What you have to do: Locate the line that contains "Write a Blender" and the line that contains "S.view_settings.exposure = 0.0;". Copy both of them exactly, together with every line between them, and no others.

The input:

┏━━

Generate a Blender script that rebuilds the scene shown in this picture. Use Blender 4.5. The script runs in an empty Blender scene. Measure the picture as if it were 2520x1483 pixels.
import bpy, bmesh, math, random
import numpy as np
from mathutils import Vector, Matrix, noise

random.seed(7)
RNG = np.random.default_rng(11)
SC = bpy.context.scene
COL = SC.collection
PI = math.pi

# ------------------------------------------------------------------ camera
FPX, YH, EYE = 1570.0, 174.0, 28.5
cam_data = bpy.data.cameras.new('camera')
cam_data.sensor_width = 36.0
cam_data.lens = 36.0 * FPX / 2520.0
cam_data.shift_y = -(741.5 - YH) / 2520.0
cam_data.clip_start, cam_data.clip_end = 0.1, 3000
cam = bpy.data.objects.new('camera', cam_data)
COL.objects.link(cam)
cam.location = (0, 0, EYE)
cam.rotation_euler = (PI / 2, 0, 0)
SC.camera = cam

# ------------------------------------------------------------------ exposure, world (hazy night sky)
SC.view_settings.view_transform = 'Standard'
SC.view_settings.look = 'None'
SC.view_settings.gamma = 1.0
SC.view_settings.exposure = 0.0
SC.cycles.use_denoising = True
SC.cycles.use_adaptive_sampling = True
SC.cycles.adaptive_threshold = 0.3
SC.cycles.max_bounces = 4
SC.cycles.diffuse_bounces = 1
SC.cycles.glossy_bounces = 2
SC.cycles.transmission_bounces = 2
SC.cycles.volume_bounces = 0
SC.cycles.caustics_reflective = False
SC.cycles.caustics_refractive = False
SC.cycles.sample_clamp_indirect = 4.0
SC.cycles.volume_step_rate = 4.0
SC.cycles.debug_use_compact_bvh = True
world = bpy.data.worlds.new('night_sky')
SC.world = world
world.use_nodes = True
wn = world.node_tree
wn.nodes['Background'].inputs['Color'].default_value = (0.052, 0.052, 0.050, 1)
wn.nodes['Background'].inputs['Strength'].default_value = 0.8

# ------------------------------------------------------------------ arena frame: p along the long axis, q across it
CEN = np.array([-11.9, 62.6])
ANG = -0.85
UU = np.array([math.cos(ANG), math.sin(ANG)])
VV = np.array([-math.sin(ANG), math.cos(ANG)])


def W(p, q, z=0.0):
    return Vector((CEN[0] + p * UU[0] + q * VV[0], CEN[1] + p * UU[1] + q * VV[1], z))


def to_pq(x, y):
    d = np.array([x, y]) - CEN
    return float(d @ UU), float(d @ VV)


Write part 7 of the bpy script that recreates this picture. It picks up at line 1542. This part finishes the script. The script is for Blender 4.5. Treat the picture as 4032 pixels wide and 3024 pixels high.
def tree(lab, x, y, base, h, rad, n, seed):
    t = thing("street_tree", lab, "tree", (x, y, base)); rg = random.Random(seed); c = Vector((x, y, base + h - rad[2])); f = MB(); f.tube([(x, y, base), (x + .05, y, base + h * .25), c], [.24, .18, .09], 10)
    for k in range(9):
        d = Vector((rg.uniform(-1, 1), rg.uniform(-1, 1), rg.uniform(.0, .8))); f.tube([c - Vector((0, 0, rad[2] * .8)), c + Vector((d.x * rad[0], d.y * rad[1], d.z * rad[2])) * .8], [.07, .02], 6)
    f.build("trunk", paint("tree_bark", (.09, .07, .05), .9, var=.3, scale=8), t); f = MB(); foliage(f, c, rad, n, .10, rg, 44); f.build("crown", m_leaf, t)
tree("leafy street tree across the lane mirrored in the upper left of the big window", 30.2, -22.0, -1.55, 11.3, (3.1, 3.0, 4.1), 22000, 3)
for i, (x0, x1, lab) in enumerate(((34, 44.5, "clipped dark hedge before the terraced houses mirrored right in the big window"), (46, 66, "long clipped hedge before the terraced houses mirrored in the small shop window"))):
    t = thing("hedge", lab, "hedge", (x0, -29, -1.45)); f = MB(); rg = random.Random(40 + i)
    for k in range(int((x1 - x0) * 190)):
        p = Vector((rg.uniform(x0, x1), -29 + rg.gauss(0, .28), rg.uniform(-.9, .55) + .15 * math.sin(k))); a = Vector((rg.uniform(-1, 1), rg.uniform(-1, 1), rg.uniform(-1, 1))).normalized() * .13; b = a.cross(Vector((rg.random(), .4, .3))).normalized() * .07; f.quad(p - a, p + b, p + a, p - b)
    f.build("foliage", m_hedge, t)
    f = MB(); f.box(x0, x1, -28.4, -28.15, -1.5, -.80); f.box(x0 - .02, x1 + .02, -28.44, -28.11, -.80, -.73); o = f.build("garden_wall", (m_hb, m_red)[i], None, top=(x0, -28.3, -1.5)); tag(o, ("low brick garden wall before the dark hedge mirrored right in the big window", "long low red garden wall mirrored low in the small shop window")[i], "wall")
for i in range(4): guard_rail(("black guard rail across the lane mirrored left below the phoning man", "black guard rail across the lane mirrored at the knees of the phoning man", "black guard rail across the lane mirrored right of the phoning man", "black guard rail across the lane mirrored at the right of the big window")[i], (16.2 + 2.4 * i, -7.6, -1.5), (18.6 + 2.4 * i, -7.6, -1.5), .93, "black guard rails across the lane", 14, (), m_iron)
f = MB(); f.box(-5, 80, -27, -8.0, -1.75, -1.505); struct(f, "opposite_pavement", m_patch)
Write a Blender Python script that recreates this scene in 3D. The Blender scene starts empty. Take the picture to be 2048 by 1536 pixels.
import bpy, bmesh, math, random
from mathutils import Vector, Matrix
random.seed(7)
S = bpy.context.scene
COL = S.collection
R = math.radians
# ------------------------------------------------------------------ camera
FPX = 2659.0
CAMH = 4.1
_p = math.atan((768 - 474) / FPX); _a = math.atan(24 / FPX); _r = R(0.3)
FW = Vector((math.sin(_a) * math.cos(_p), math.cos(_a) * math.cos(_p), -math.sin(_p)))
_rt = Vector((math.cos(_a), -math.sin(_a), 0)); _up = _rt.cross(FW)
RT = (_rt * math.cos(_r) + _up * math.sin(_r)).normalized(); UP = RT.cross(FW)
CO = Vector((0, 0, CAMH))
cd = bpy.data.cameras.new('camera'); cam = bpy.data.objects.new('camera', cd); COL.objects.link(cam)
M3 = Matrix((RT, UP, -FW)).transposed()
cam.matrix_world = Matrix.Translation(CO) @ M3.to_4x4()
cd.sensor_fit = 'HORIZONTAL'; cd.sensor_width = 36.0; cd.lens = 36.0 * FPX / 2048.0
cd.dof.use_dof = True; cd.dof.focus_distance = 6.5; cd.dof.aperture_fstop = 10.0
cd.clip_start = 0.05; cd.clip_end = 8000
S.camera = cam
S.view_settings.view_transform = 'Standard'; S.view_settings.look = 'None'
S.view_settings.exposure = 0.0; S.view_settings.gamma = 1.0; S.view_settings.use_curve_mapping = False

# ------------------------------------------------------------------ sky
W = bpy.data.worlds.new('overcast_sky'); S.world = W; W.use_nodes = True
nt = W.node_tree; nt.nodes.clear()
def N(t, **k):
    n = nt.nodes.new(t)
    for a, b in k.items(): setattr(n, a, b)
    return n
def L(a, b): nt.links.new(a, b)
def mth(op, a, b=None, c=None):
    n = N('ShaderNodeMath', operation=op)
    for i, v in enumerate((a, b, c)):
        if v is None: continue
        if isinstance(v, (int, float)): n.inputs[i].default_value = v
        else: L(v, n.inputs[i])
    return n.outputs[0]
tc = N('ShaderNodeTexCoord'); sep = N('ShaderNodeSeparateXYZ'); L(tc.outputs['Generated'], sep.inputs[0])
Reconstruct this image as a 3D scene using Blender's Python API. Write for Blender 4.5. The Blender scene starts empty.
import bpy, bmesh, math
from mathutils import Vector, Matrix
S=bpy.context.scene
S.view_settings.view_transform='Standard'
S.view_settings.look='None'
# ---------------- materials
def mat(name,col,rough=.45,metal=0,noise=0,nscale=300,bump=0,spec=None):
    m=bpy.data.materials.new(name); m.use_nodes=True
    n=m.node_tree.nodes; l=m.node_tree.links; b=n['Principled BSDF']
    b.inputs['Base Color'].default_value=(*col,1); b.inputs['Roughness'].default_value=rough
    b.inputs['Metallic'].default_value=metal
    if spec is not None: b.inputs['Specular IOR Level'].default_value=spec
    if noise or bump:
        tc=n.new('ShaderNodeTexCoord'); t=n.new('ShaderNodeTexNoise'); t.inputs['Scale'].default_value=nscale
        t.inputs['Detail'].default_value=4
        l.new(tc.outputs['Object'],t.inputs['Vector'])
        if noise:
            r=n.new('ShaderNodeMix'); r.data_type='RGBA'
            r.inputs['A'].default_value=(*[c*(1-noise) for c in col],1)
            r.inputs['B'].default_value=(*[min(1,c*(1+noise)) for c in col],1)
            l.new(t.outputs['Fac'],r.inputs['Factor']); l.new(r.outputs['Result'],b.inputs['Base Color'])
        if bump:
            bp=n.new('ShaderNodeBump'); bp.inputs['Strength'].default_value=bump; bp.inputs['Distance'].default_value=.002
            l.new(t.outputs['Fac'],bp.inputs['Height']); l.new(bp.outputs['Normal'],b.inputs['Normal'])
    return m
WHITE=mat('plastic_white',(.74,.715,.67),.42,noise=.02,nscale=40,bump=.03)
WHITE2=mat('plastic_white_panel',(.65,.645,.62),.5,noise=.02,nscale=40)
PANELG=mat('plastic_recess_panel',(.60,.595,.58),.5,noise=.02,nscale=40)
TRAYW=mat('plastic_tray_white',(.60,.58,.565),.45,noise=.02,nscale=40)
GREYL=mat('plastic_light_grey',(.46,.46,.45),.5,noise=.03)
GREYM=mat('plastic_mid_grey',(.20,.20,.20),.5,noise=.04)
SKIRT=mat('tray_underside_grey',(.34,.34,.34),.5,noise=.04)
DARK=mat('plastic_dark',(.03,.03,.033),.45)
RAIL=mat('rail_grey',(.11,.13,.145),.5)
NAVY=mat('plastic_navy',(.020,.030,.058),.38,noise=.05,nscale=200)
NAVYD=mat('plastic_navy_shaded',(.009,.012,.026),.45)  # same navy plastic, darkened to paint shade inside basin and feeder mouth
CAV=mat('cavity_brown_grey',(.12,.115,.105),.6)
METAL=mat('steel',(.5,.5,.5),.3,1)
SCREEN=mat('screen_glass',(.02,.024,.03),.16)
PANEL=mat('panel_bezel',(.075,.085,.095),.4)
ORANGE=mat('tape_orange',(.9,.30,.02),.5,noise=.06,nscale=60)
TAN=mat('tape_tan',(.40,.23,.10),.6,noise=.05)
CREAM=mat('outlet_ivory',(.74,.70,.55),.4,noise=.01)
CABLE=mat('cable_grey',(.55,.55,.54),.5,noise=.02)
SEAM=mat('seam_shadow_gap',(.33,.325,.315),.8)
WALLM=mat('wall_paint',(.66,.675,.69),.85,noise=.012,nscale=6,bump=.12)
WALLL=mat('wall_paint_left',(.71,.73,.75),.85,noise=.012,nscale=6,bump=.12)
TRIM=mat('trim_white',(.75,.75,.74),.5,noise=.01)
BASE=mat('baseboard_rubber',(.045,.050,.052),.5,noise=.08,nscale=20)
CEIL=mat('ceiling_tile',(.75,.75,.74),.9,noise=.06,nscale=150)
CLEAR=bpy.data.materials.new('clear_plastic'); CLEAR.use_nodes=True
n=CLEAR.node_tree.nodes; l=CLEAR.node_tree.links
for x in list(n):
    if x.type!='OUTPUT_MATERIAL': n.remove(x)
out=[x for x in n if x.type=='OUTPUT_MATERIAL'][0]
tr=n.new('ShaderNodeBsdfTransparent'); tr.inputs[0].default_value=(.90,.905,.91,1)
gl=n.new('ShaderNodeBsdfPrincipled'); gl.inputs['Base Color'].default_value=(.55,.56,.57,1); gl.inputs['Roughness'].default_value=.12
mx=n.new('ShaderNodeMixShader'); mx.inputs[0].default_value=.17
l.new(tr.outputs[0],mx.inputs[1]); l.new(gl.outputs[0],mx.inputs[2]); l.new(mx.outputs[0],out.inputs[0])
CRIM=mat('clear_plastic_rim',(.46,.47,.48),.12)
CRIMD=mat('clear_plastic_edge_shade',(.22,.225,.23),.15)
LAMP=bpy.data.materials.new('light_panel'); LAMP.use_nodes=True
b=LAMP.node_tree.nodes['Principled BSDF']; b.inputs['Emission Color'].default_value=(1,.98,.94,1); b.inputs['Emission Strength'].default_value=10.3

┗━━

Final answer:
Write a Blender Python script that recreates this scene in 3D. The Blender scene starts empty. Take the picture to be 2048 by 1536 pixels.
import bpy, bmesh, math, random
from mathutils import Vector, Matrix
random.seed(7)
S = bpy.context.scene
COL = S.collection
R = math.radians
# ------------------------------------------------------------------ camera
FPX = 2659.0
CAMH = 4.1
_p = math.atan((768 - 474) / FPX); _a = math.atan(24 / FPX); _r = R(0.3)
FW = Vector((math.sin(_a) * math.cos(_p), math.cos(_a) * math.cos(_p), -math.sin(_p)))
_rt = Vector((math.cos(_a), -math.sin(_a), 0)); _up = _rt.cross(FW)
RT = (_rt * math.cos(_r) + _up * math.sin(_r)).normalized(); UP = RT.cross(FW)
CO = Vector((0, 0, CAMH))
cd = bpy.data.cameras.new('camera'); cam = bpy.data.objects.new('camera', cd); COL.objects.link(cam)
M3 = Matrix((RT, UP, -FW)).transposed()
cam.matrix_world = Matrix.Translation(CO) @ M3.to_4x4()
cd.sensor_fit = 'HORIZONTAL'; cd.sensor_width = 36.0; cd.lens = 36.0 * FPX / 2048.0
cd.dof.use_dof = True; cd.dof.focus_distance = 6.5; cd.dof.aperture_fstop = 10.0
cd.clip_start = 0.05; cd.clip_end = 8000
S.camera = cam
S.view_settings.view_transform = 'Standard'; S.view_settings.look = 'None'
S.view_settings.exposure = 0.0; S.view_settings.gamma = 1.0; S.view_settings.use_curve_mapping = False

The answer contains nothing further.